[Your goal]:
Quote the material below exactly as written, from the first line to the line that holds "0, .1).build('baseboard_break_room', 'darkbase', bevel=.003))", endpoints included.

====

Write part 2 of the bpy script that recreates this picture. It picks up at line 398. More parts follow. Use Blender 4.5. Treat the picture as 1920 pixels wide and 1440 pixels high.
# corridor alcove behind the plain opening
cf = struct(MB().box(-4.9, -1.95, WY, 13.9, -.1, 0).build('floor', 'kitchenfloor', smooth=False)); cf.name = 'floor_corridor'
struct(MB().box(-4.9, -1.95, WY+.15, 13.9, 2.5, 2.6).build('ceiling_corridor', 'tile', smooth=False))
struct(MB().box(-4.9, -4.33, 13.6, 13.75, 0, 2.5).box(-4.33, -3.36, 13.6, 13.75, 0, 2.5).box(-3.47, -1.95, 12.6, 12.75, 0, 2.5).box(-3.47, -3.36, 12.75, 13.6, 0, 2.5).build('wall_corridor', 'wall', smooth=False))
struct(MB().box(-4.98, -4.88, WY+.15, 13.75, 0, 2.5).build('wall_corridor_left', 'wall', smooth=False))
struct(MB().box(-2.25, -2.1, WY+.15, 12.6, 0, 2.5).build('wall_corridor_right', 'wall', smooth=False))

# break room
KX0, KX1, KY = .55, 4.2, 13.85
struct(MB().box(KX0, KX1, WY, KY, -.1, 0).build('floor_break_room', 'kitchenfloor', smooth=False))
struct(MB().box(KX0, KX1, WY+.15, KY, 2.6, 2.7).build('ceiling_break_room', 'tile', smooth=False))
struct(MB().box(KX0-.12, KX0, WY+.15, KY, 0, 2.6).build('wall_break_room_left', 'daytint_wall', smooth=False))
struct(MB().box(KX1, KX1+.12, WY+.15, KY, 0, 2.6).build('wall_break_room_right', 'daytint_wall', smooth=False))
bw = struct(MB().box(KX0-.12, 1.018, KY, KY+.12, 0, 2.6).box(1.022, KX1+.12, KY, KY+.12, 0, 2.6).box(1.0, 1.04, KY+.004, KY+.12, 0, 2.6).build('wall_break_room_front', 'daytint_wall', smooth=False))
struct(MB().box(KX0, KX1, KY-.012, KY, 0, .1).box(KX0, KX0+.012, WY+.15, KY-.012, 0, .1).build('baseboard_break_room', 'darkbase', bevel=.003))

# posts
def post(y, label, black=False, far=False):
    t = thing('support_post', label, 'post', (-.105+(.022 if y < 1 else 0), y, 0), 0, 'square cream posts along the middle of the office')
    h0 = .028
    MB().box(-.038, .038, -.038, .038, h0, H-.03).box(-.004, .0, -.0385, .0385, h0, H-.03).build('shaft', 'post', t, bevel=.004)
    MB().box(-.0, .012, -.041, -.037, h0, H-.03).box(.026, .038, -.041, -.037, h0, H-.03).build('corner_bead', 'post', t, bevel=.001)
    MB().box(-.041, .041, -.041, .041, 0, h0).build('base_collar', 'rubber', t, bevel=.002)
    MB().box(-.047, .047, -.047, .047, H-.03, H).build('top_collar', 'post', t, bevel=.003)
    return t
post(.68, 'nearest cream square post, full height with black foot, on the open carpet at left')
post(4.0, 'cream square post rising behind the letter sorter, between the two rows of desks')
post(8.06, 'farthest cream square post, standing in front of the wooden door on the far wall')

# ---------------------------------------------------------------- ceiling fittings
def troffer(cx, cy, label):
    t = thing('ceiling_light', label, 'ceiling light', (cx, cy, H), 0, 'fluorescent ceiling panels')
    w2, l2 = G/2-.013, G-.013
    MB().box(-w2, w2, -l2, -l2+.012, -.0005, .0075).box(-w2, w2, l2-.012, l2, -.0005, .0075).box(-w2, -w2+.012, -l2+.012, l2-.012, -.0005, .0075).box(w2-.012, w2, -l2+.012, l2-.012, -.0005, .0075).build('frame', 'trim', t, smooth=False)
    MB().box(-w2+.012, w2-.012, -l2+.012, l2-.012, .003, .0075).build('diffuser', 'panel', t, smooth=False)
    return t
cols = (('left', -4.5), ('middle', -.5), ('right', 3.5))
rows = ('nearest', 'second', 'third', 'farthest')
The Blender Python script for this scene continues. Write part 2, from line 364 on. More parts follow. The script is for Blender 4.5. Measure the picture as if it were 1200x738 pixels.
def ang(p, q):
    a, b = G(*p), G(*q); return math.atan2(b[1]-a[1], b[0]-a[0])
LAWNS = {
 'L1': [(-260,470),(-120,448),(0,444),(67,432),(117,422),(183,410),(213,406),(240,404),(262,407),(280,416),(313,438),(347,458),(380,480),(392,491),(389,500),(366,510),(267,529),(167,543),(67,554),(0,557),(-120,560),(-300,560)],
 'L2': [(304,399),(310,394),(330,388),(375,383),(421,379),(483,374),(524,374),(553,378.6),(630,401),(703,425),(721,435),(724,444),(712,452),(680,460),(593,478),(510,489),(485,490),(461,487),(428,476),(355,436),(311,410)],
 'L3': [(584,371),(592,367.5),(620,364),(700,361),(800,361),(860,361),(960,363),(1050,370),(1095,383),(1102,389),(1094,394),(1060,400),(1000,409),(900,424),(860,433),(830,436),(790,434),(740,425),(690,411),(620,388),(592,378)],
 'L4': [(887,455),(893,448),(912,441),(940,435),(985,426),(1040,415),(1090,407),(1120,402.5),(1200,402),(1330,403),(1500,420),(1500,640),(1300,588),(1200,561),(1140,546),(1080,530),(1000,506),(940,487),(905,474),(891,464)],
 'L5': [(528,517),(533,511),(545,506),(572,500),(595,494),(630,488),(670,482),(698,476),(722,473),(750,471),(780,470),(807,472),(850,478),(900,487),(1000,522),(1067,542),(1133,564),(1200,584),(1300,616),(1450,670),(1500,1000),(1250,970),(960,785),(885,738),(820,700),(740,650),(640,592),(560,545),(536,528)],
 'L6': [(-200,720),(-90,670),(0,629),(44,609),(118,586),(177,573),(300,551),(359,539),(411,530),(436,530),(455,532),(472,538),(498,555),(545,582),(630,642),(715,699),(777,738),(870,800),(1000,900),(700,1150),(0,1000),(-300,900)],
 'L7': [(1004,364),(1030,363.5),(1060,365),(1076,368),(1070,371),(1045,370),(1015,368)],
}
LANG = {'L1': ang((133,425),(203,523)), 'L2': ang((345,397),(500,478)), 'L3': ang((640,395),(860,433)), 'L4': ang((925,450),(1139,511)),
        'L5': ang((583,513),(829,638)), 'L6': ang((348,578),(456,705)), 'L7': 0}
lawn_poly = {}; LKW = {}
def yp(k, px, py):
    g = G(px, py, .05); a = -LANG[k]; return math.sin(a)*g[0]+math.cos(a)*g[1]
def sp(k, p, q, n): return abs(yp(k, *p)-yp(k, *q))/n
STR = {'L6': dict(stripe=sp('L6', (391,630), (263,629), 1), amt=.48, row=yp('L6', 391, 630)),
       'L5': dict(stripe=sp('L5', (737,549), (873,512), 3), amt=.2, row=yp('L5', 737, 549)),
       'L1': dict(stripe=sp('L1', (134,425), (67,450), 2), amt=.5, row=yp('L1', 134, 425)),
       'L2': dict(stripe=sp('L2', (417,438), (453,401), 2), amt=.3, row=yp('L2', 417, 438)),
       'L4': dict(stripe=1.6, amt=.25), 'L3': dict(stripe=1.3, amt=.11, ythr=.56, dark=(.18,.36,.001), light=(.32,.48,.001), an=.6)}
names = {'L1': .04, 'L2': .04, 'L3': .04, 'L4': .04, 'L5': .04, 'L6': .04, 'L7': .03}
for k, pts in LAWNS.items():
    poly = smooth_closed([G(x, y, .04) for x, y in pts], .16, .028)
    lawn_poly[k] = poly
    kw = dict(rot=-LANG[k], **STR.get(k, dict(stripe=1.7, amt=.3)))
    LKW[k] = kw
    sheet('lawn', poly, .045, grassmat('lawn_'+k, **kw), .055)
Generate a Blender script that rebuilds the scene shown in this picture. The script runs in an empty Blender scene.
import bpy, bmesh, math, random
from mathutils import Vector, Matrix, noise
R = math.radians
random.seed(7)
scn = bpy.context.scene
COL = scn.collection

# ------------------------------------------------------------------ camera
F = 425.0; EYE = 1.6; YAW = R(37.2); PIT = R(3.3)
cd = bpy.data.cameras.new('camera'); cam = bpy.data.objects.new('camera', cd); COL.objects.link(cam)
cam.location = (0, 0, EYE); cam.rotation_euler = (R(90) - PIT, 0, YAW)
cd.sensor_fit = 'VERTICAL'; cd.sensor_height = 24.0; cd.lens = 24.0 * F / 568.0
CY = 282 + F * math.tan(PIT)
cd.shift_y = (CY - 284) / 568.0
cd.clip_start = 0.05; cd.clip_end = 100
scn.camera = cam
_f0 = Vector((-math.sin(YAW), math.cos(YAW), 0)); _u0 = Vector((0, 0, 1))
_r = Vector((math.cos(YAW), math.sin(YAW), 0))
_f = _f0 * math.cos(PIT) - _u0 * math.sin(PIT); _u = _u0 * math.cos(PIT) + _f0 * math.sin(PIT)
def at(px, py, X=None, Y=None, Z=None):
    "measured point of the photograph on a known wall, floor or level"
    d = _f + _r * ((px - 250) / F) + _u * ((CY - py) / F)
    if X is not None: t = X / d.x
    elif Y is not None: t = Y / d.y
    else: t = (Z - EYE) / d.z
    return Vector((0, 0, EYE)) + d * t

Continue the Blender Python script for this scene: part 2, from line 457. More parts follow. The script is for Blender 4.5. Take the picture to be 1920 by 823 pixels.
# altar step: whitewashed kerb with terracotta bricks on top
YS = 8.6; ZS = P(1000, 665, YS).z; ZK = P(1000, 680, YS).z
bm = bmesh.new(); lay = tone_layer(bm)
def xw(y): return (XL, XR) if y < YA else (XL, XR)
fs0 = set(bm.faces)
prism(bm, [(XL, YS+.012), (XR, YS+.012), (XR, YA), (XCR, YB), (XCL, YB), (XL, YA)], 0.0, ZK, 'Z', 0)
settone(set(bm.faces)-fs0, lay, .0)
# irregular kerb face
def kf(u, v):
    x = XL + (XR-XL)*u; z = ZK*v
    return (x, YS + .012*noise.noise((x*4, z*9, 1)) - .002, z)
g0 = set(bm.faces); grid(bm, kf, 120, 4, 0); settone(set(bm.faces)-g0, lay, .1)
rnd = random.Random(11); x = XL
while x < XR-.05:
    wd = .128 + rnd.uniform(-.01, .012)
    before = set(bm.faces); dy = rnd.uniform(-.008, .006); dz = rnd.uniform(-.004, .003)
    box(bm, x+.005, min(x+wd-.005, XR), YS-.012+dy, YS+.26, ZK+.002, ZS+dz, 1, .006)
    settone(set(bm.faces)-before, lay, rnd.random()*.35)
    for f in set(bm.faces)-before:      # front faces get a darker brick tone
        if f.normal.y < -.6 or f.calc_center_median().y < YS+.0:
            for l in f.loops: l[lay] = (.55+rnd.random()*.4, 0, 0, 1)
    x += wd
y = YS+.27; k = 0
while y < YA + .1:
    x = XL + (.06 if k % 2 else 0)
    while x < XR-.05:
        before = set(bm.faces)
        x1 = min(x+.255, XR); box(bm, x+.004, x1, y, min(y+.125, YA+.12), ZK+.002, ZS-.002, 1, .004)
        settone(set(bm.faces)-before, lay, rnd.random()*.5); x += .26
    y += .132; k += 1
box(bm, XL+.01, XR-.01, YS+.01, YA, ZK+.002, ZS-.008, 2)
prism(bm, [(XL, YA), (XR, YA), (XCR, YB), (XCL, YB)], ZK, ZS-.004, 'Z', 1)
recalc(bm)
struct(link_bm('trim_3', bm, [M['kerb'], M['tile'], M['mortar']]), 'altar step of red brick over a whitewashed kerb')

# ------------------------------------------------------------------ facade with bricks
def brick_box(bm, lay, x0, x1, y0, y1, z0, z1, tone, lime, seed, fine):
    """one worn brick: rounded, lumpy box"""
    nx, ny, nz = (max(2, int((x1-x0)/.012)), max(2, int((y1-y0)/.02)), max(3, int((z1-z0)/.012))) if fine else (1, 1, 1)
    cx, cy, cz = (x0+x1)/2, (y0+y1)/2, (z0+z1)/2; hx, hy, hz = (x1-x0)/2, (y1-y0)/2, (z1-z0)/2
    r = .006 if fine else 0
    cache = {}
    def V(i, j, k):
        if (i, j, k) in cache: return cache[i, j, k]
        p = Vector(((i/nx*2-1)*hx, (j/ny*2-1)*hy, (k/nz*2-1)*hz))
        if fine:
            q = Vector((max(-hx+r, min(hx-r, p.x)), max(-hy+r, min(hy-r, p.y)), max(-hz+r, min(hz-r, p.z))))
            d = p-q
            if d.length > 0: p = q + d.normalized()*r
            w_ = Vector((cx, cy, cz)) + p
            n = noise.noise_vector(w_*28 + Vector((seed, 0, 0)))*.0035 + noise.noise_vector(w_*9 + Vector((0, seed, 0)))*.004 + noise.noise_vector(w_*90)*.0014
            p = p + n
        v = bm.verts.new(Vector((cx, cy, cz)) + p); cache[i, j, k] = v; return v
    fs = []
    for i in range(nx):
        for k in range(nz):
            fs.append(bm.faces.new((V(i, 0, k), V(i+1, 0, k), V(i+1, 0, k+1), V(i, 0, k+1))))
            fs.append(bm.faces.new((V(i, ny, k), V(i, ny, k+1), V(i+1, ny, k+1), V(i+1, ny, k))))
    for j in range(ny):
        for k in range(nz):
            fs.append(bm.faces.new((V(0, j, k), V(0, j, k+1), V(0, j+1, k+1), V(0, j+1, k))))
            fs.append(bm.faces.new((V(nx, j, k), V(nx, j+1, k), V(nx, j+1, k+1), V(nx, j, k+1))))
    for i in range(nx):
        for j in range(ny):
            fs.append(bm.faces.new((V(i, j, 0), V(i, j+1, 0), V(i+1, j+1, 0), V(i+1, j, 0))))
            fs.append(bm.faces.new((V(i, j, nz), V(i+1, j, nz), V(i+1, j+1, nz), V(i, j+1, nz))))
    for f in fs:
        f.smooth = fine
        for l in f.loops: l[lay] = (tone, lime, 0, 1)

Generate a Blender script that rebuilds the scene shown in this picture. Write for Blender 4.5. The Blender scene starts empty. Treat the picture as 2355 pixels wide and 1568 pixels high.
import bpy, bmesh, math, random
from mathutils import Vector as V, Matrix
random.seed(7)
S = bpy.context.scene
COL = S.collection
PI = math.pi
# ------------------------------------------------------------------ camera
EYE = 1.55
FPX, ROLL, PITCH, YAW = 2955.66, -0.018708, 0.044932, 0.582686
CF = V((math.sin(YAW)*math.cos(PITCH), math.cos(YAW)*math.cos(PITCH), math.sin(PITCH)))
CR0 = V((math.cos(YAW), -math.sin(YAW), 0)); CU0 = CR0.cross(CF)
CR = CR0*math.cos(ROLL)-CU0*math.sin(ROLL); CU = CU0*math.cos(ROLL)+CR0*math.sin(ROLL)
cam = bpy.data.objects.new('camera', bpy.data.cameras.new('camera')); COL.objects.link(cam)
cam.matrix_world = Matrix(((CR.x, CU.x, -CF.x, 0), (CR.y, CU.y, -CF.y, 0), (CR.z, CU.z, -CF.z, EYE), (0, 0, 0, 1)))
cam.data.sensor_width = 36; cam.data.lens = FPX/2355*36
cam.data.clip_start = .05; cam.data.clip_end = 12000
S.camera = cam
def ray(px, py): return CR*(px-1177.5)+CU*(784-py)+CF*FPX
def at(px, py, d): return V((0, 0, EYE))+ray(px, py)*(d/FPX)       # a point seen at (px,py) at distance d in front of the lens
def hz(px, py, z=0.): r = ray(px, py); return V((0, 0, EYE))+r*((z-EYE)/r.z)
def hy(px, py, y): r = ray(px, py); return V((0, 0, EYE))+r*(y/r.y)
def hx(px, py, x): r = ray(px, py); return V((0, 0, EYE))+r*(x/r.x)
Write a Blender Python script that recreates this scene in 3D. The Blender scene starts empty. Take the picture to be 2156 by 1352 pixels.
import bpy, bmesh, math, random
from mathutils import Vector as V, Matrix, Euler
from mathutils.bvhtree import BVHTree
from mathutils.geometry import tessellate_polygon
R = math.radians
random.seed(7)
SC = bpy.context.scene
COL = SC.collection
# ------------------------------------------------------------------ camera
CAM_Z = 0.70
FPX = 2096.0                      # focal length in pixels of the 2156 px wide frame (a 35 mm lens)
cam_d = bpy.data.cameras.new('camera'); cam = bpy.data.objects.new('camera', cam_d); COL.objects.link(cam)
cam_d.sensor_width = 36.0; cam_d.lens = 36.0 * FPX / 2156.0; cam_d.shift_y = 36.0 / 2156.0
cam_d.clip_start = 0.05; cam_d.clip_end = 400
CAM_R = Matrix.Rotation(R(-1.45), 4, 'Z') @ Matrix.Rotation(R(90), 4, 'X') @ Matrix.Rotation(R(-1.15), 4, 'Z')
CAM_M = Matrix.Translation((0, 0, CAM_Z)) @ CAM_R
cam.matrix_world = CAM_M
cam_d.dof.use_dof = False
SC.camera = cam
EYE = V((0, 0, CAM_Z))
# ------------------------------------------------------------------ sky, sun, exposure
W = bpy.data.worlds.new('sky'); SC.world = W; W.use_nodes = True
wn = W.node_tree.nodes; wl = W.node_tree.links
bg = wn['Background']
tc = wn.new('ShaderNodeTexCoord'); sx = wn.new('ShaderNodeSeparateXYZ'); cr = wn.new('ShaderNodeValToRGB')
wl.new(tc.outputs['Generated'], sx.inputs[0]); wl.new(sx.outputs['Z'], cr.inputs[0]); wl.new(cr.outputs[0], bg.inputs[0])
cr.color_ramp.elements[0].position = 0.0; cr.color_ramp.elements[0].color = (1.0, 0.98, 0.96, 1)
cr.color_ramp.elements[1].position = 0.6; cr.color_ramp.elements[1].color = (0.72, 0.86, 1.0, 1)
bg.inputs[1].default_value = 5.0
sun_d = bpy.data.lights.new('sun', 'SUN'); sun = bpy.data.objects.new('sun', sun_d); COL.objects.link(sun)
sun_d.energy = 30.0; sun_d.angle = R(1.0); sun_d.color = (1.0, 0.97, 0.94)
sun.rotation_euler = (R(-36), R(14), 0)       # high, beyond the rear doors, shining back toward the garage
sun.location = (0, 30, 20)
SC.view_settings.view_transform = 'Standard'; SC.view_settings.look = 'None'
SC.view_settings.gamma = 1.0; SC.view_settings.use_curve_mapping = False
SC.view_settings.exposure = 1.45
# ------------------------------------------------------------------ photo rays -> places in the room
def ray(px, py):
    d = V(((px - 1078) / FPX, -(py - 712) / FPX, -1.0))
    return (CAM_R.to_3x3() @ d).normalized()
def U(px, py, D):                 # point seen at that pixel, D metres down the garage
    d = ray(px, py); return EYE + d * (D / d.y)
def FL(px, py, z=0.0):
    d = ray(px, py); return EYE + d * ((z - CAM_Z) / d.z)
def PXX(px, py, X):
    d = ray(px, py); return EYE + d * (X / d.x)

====

[Written response]:
Write part 2 of the bpy script that recreates this picture. It picks up at line 398. More parts follow. Use Blender 4.5. Treat the picture as 1920 pixels wide and 1440 pixels high.
# corridor alcove behind the plain opening
cf = struct(MB().box(-4.9, -1.95, WY, 13.9, -.1, 0).build('floor', 'kitchenfloor', smooth=False)); cf.name = 'floor_corridor'
struct(MB().box(-4.9, -1.95, WY+.15, 13.9, 2.5, 2.6).build('ceiling_corridor', 'tile', smooth=False))
struct(MB().box(-4.9, -4.33, 13.6, 13.75, 0, 2.5).box(-4.33, -3.36, 13.6, 13.75, 0, 2.5).box(-3.47, -1.95, 12.6, 12.75, 0, 2.5).box(-3.47, -3.36, 12.75, 13.6, 0, 2.5).build('wall_corridor', 'wall', smooth=False))
struct(MB().box(-4.98, -4.88, WY+.15, 13.75, 0, 2.5).build('wall_corridor_left', 'wall', smooth=False))
struct(MB().box(-2.25, -2.1, WY+.15, 12.6, 0, 2.5).build('wall_corridor_right', 'wall', smooth=False))

# break room
KX0, KX1, KY = .55, 4.2, 13.85
struct(MB().box(KX0, KX1, WY, KY, -.1, 0).build('floor_break_room', 'kitchenfloor', smooth=False))
struct(MB().box(KX0, KX1, WY+.15, KY, 2.6, 2.7).build('ceiling_break_room', 'tile', smooth=False))
struct(MB().box(KX0-.12, KX0, WY+.15, KY, 0, 2.6).build('wall_break_room_left', 'daytint_wall', smooth=False))
struct(MB().box(KX1, KX1+.12, WY+.15, KY, 0, 2.6).build('wall_break_room_right', 'daytint_wall', smooth=False))
bw = struct(MB().box(KX0-.12, 1.018, KY, KY+.12, 0, 2.6).box(1.022, KX1+.12, KY, KY+.12, 0, 2.6).box(1.0, 1.04, KY+.004, KY+.12, 0, 2.6).build('wall_break_room_front', 'daytint_wall', smooth=False))
struct(MB().box(KX0, KX1, KY-.012, KY, 0, .1).box(KX0, KX0+.012, WY+.15, KY-.012, 0, .1).build('baseboard_break_room', 'darkbase', bevel=.003))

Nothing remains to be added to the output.